Iran has obtained an initial draft memorandum of understanding (MOU) through Pakistani mediation and is awaiting the United States' finalised counter-text, according to a strategic analyst who told the Iranian state-linked network SNN that "the ball is now in America's court" 1. Islamabad has shuttled messages between the two capitals for weeks, and Tehran's account places the unanswered move on Washington's side of the table.
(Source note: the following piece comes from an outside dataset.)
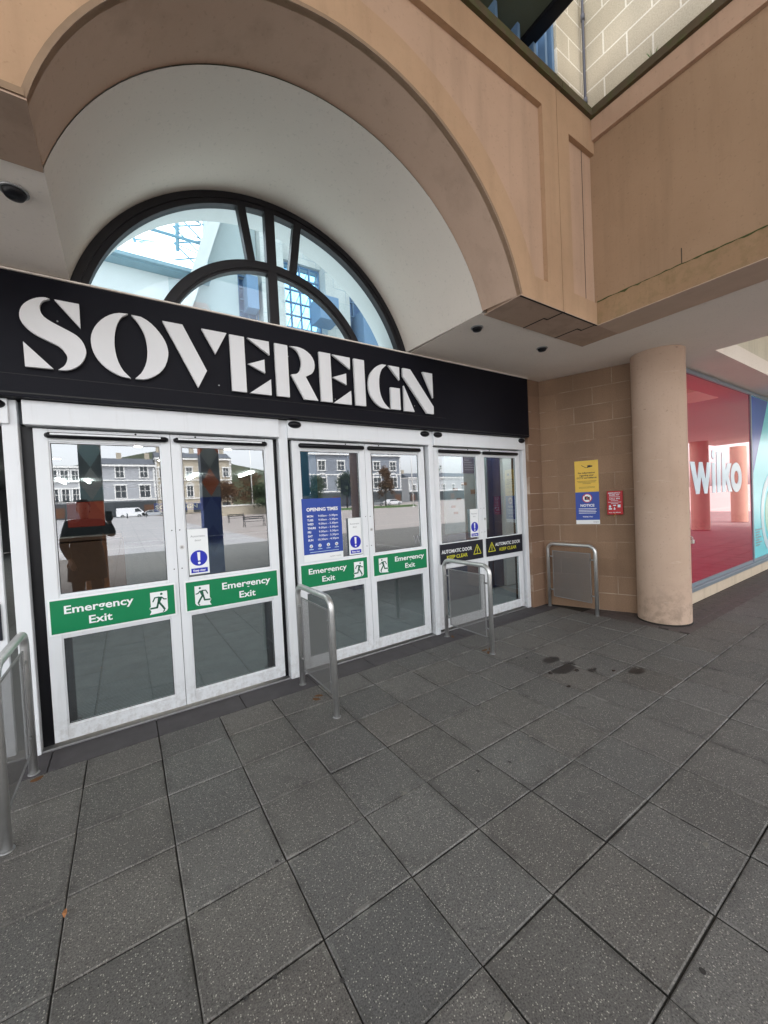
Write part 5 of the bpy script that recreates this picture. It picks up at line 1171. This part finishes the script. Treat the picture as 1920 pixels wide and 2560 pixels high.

The framing inverts the Western narrative. In Trump's telling, the deal was "largely negotiated" and awaiting Iranian follow-through ; in Tehran's, the draft is already in Iran's hands and the United States is the one yet to respond. Both cannot be the waiting party. The contest over who is stalling is not cosmetic, because each government answers to a domestic audience that punishes the side seen to be conceding and rewards the side seen to be holding firm.
The procedural record gives Tehran's version some support. Trump's own condition, posted on 24 May, is that the naval blockade stays in place until any agreement is certified and signed , which rules out a partial or verbal text. If Washington will only lift the blockade on a fully signed instrument, then the next move genuinely does sit with the party that has to draft, certify and sign that paper.
The inversion is a deliberate piece of narrative positioning, amplified through a state-linked outlet, and it works precisely because the underlying facts are ambiguous enough to support more than one reading. With no published text from either side, the public account of who holds the draft is itself a negotiating instrument, and Tehran has chosen to wield it.